Представьте, что новобранцам в армии в первый год службы, пока они еще ‘как мужички’, позволено было бы и пьянствовать, и не выходить иногда на ученье, и не повиноваться изредка команде. ‘Еще не привыкли, как деревня’. В результате этого первого года распущенности была бы развращенность всей армии, совершенная бесполезность службы и во второй, и в третий, и в четвертый годы ее.
Представьте, что молодым чиновникам, только что определившимся на службу, тоже не предъявлялось бы строгих требований, пока не привыкли, эдак годик-два. Результатом была бы полная анархия всего чиновничества.
Но именно это сделано министерством народного просвещения. ‘Сперва полегче, потом потруднее’, первые три года можно переводить из класса в класс без экзаменов, — так, с небольшими письменными испытаниями по некоторым предметам. Переводятся с неполным годовым баллом по второстепенным предметам. Очень много второстепенного. Второстепенными, не главными предметами оказывается половина, даже больше половины.
Ученик привыкает. За три года нельзя не привыкнуть, что это все второстепенные предметы и что можно переходить из класса в класс, имея неполный балл. Возраст мальчика от десяти до тринадцати-четырнадцати лет мягок, как воск, и отпечатывает на себе все, что на нем отпечатывает начальство.

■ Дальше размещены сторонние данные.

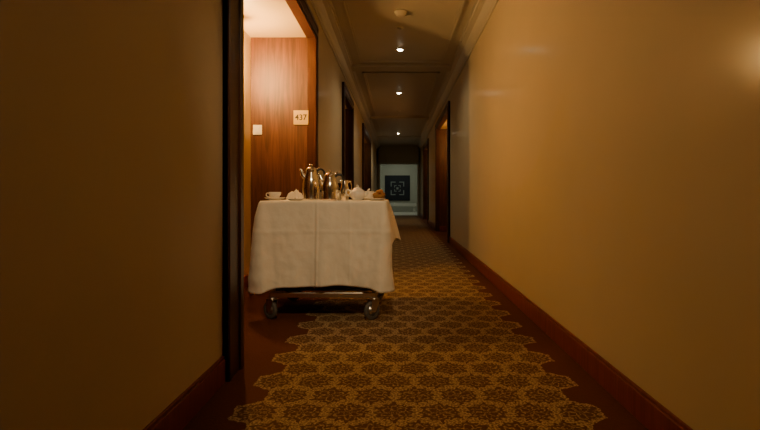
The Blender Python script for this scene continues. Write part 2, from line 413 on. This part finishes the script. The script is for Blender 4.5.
def cloth():
    bm=bmesh.new()
    rc=.03; V=50
    pts=[]
    def arc(cx,cy,a0,a1,n):
        for i in range(n):
            a=a0+(a1-a0)*i/n; pts.append((cx+rc*math.cos(a),cy+rc*math.sin(a),math.cos(a),math.sin(a)))
    def line(x0,y0,x1,y1,nx,ny,n):
        for i in range(n):
            t=i/n; pts.append((x0+(x1-x0)*t,y0+(y1-y0)*t,nx,ny))
    P=math.pi
    line(-hx+rc,-hy,hx-rc,-hy,0,-1,220); arc(hx-rc,-hy+rc,-P/2,0,36)
    line(hx,-hy+rc,hx,hy-rc,1,0,150); arc(hx-rc,hy-rc,0,P/2,36)
    line(hx-rc,hy,-hx+rc,hy,0,1,220); arc(-hx+rc,hy-rc,P/2,P,36)
    line(-hx,hy-rc,-hx,-hy+rc,-1,0,150); arc(-hx+rc,-hy+rc,P,1.5*P,36)
    N=len(pts); rows=[]
    ztop=ZT+.002
    def g(x,c,s): return math.exp(-((x-c)/s)**2)
    for j in range(V+1):
        v=j/V; row=[]
        for i,(x,y,nx,ny) in enumerate(pts):
            cw=math.exp(-((abs(x)-hx)**2+(abs(y)-hy)**2)/.085**2)
            front=max(0,-ny)
            hem=.234-.034*cw+.006*math.sin(x*7+1)+.003*math.sin(x*17)
            if x>hx-.05 and y>-hy+.05:
                t=min(1,(y+hy-.05)/.35); hem=hem+(.28*t*t*(3-2*t))
            if x<-hx+.05 and y>-hy+.05: hem+=.10*min(1,(y+hy-.05)/.4)
            z=ztop-(ztop-hem)*v
            vv=v**.8
            off=.004+.018*vv
            off+=cw*(.060*vv+.012*math.sin(vv*4))*(1 if x<0 else .35)
            ph=x*17+1.1*math.sin(x*5+.5)+.9*v
            fold=(.5+.5*math.sin(ph))**1.5
            off+=front*(.026*fold*vv**1.2+.004*math.sin(x*33+2*v)*vv**2)
            dc=hx-abs(x)
            off+=front*(.016*math.sin(dc*60-1.5*v)*math.exp(-dc/.08)*vv)
            off+=(1-front)*(.018*(.5+.5*math.sin(y*22+1.5))*vv)
            if x>hx-.06 and y>0: off+=.045*vv*min(1,y/.15)
            off+=.014*noise.noise(Vector((x*9+y*9,z*4,2)))*vv**.5+.004*noise.noise(Vector((x*24+y*20,z*16,7)))*min(1,v*6)
            if front>.5:
                off+=.005*g(x,-.035,.008)-.002*g(x,-.05,.01)+.003*g(x,.185,.008)
                off+=.004*g(z,.60,.008)
            off=max(.003,off)
            if j==0: px,py,pz=x,y,ztop
            else: px,py,pz=x+nx*off,y+ny*off,z-.002
            row.append(bm.verts.new((px,py,pz)))
        rows.append(row)
    for a,b in zip(rows,rows[1:]):
        for i in range(N):
            k2=(i+1)%N; bm.faces.new((a[i],b[i],b[k2],a[k2]))
    prev=rows[0]
    for s in(.985,.9,.6,.3):
        r=[bm.verts.new((p[0]*s,p[1]*s,ztop+.0015*math.sin(p[0]*s*20+p[1]*s*17)*(1 if s<.95 else 0))) for p in pts]
        for i in range(N):
            k2=(i+1)%N; bm.faces.new((prev[i],prev[k2],r[k2],r[i]))
        prev=r
    c=bm.verts.new((0,0,ztop))
    for i in range(N): bm.faces.new((prev[i],prev[(i+1)%N],c))
    bmesh.ops.recalc_face_normals(bm,faces=bm.faces)
    o=obj('tablecloth',bm,M_linen,None,smooth=True); o.location=(ox,oy,0)
    md=o.modifiers.new('s','SOLIDIFY'); md.thickness=.0015; md.offset=1
    return o
cloth()
Z=ZT+.0055

# ---------------------------------------------------------------- tableware
def saucer(par,loc=(0,0,0),r=.075):
    return lathe('saucer',[(0,.003),(.03,.003),(.032,0),(.036,0),(.038,.004),(r*.8,.010),(r,.018),(r,.020),(r*.8,.013),(.03,.007),(0,.006)],M_china,par,loc)
def cup(name,x,y,hang=0,r=.044,h=.058):
    e=empty(name,(x,y,Z)); e.rotation_euler=(0,0,hang)
    saucer(e)
    z=.008
    lathe('bowl',[(0,z),(.022,z),(.024,z+.004),(.034,z+.018),(r*.95,z+h*.65),(r,z+h),(r-.002,z+h+.001),(r-.005,z+h*.65),(.030,z+.020),(0,z+.012)],M_china,e)
    tube('handle',[(r*.93,0,z+h*.8),(r+.018,0,z+h*.85),(r+.024,0,z+h*.55),(r+.010,0,z+h*.32),(r*.8,0,z+h*.3)],.0035,M_china,e)
    return e
cup('teacup',-.865,3.40,2.9,.044,.05)
cup('teacup',-.22,3.74,.3)
def pot(name,x,y,h,r,ang):
    e=empty(name,(x,y,Z)); e.rotation_euler=(0,0,ang)
    lathe('body',[(0,0),(r*.92,0),(r*.97,.006),(r*.97,.012),(r*.93,.018),(r,h*.28),(r*.98,h*.45),(r*.84,h*.62),(r*.66,h*.74),(r*.62,h*.80),(r*.66,h*.82),(r*.66,h*.835),(0,h*.84)],M_silver,e)
    lathe('lid',[(r*.64,h*.836),(r*.60,h*.87),(r*.42,h*.91),(r*.18,h*.93),(r*.10,h*.94),(r*.10,h*.955),(r*.18,h*.97),(r*.17,h*.99),(0,h)],M_silver,e)
    tube('spout',[(-r*.60,0,h*.60),(-r*.95,0,h*.70),(-r*1.12,0,h*.82),(-r*1.32,0,h*.86)],[.022,.016,.011,.008],M_silver,e)
    tube('handle',[(r*.55,0,h*.80),(r*1.05,0,h*.86),(r*1.45,0,h*.78),(r*1.5,0,h*.5),(r*1.25,0,h*.28),(r*.92,0,h*.26)],.008,M_black,e)
    tube('thumb_rest',[(r*.58,0,h*.85),(r*.8,0,h*.90),(r*.85,0,h*.96)],.006,M_silver,e)
    return e
pot('coffee_pot',-.625,3.50,.262,.064,.25)
pot('coffee_pot',-.475,3.40,.212,.062,.1)
def jug(name,x,y,h,r,ang,mat):
    e=empty(name,(x,y,Z)); e.rotation_euler=(0,0,ang)
    lathe('body',[(0,0),(r*.7,0),(r*.75,.004),(r,h*.3),(r*.95,h*.5),(r*.65,h*.8),(r*.75,h),(r*.70,h),(r*.6,h*.8),(r*.88,h*.5),(r*.9,h*.3),(0,.008)],mat,e)
    tube('lip',[(-r*.62,0,h*.86),(-r*.8,0,h*.95),(-r*1.0,0,h*1.02)],[.010,.007,.004],mat,e)
    tube('handle',[(r*.62,0,h*.88),(r*1.2,0,h*.95),(r*1.45,0,h*.6),(r*.95,0,h*.3)],.0045,mat,e)
    return e
jug('milk_jug',-.385,3.54,.145,.036,.4,M_silver)
e=empty('sugar_bowl',(-.31,3.60,Z))
lathe('bowl',[(0,0),(.022,0),(.024,.004),(.036,.02),(.040,.04),(.036,.056),(0,.056)],M_silver,e)
lathe('lid',[(.037,.0565),(.034,.068),(.018,.080),(.006,.084),(.009,.092),(.006,.098),(0,.099)],M_silver,e)
def shaker(x,y):
    e=empty('salt_shaker',(x,y,Z))
    lathe('bottle',[(0,0),(.017,0),(.019,.01),(.014,.045),(.012,.05),(0,.05)],M_glass,e,seg=20)
    lathe('cap',[(0,.0505),(.013,.0505),(.014,.058),(.008,.068),(0,.070)],M_silver,e,seg=20)
shaker(-.40,3.30)
e=empty('drinking_glass',(-.46,3.70,Z))
lathe('tumbler',[(0,0),(.028,0),(.034,.13),(.032,.13),(.026,.008),(0,.008)],M_glass,e,seg=30)
e=empty('teapot',(-.28,3.42,Z)); e.rotation_euler=(0,0,-.2)
lathe('body',[(0,0),(.034,0),(.036,.006),(.052,.022),(.060,.042),(.054,.064),(.034,.078),(.030,.080),(0,.080)],M_china,e)
lathe('lid',[(.032,.0795),(.028,.086),(.012,.092),(.006,.095),(.010,.102),(.007,.108),(0,.110)],M_china,e)
tube('spout',[(.048,0,.035),(.070,0,.048),(.080,0,.074),(.090,0,.080)],[.014,.010,.007,.005],M_china,e)
tube('handle',[(-.048,0,.066),(-.077,0,.074),(-.085,0,.046),(-.054,0,.026)],.005,M_china,e)
e=empty('bread_basket',(-.13,3.48,Z))
lathe('basket',[(0,0),(.036,0),(.046,.034),(.050,.038),(.046,.040),(.034,.006),(0,.006)],M_wicker,e)
for i,(x,y,z,sx,sy,sz) in enumerate(((-.022,-.014,.040,.024,.016,.016),(.022,-.008,.044,.018,.024,.017),(-.004,.022,.042,.026,.015,.016),(-.006,-.004,.058,.026,.014,.015),(.014,.012,.064,.016,.022,.015))):
    lathe('roll_%d'%(i+1),[(0,-.7),(.5,-.6),(.85,-.3),(1,0),(.9,.4),(.6,.75),(.25,.96),(0,1)],M_bread,e,(x,y,z),20,(sx,sy,sz),rot=i*.8)
e=empty('side_plate',(-.145,3.335,Z)); lathe('dish',[(0,.003),(.03,.003),(.032,0),(.04,0),(.056,.008),(.068,.011),(.068,.013),(.055,.010),(0,.006)],M_china,e,(0,0,0))
e=empty('side_plate',(-.70,3.315,Z)); lathe('dish',[(0,.003),(.03,.003),(.032,0),(.04,0),(.056,.008),(.068,.011),(.068,.013),(.055,.010),(0,.006)],M_china,e,(0,0,0))
# bunched napkin
bm=bmesh.new()
bmesh.ops.create_grid(bm,x_segments=70,y_segments=70,size=1)
for v in bm.verts:
    x,y=v.co.x,v.co.y
    r=min(1,math.hypot(x,y)/1.1)
    hgt=.072*(1-r**3.5)*(0.85+.35*noise.noise(Vector((x*2.2,y*2.2,3))))
    hgt+=.016*abs(noise.noise(Vector((x*4,y*2.5,9))))*(1-r)
    v.co=Vector((x*.062+.008*noise.noise(Vector((x*3,y*3,1))),y*.055+.006*noise.noise(Vector((x*3,y*3,5))),max(0.001,hgt)))
o=obj('folded_napkin',bm,M_linen,smooth=True); o.location=(-.755,3.56,Z)

# ---------------------------------------------------------------- world & camera
w=bpy.data.worlds.new('dim'); S.world=w; w.use_nodes=True
w.node_tree.nodes['Background'].inputs[0].default_value=(.9,.7,.45,1); w.node_tree.nodes['Background'].inputs[1].default_value=.01
cam=bpy.data.cameras.new('camera'); co=bpy.data.objects.new('camera',cam); COL.objects.link(co)
co.location=(0,0,.85); co.rotation_euler=(math.radians(90),0,0)
cam.sensor_width=36; cam.lens=480/760*36; cam.shift_x=-17/760; cam.shift_y=-21/760; cam.clip_start=.05
S.camera=co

Что же оно отпечатывает? Что это неважные, второстепенные предметы, что для того, чтобы успевать, т.е. переходить из класса в класс, для этого не нужно иметь даже полного балла, можно и ‘удовлетворительно’. Можно учиться ‘неудовлетворительно’ и хорошо переходить. И это не на словах, а на деле. Ученик каждую весну воочию видит, что его переводят, хотя спросите его самого, его добросовестную детскую душу, что же он и они знают, и он нам ответит, что они и… они ничего не знают, ничего не помнят, ничего не понимают из пройденного и преподаваемого. ‘Мы ничего не знаем’ — это такой всеобщий ответ учеников о своем ученье, он до того привычен доя уха родителей, он до того общеизвестен в обществе, что удивительно, что министерство, точно где-то на луне существующее, о нем не знает. И почему все тридцать семь лет не спросило себя: да отчего же они ничего не знают?
Ответ заключается в правилах перехода: да для чего же и знать больше, чем требуют?
Вдруг на 15-м году гимназия ремизит своих учеников. Буквально, как в картах, где подсиживают. При переходе из IV в V класс для ученика неожиданно открывается, что все предметы суть главные, из которых требуется полный балл, и, что ужасно, — требуется знание на полный балл не за последние месяцы, даже не за четвертый класс, а за все четыре года, когда он учился и ему было позволено учиться на неполный балл! Это педагогическое предательство невозможно ни с чем сравнить. Оно происходит на глазах у всех, постоянно. О нем крушатся семьи, судьба детей. А как оно произошло, — невозможно понять иначе, как действительно усвоением со стороны министерства нянюшкиного причитанья: ‘Дитя до четырнадцати лет еще неразумно, — с него чего же требовать’.
И смешно, и жалко бывает видеть, как родители требуют на дому от ученика-малолетки усидчивого ученья, как учителя у него требуют на уроке хорошего знания заданного, как ревизоры на ревизиях раздражаются, что ученики ничего не знают, когда министерство, из Петербурга, им всем задало одну задачу: строго ничего не требовать до экзамена из четвертого класса в пятый, переводить при неполном балле и вовсе без экзаменов, при письменных испытаниях из диктанта, из решения задач и так называемого extemporale {Учебные упражнения по переводу продиктованного текста на латинский или греческий язык (лат.)}. Если принять во внимание, что это безумное (или коварное?) облегчение заведено было в железное министерство гр. Д.А. Толстого, то растеряешься понять его.
Ученики ‘ничего не знают’ в I, II и III классах, когда по древним и новым языкам проходится вся этимология, т.е. все формы языков, труднейшие для памяти, и когда в памяти же должен быть заложен основной запас слов. По математике в эти годы проходятся дроби, их сокращения и преобразования и вообще все основные комбинации с числами и величинами. Ничего не зная из этого и, во всяком случае, очень мало понимая в этом, что представляет собою ученик в старших классах? Разбитую барку, изуродованную вещь, педагогическую калеку, который держится остальные годы на подсказыванье, списыванье и проч., столь же развитых у нас, как и репетиторство, педагогических жемчужинах.
Впервые опубликовано: Новое время. 1908. 12 февр. No 11466.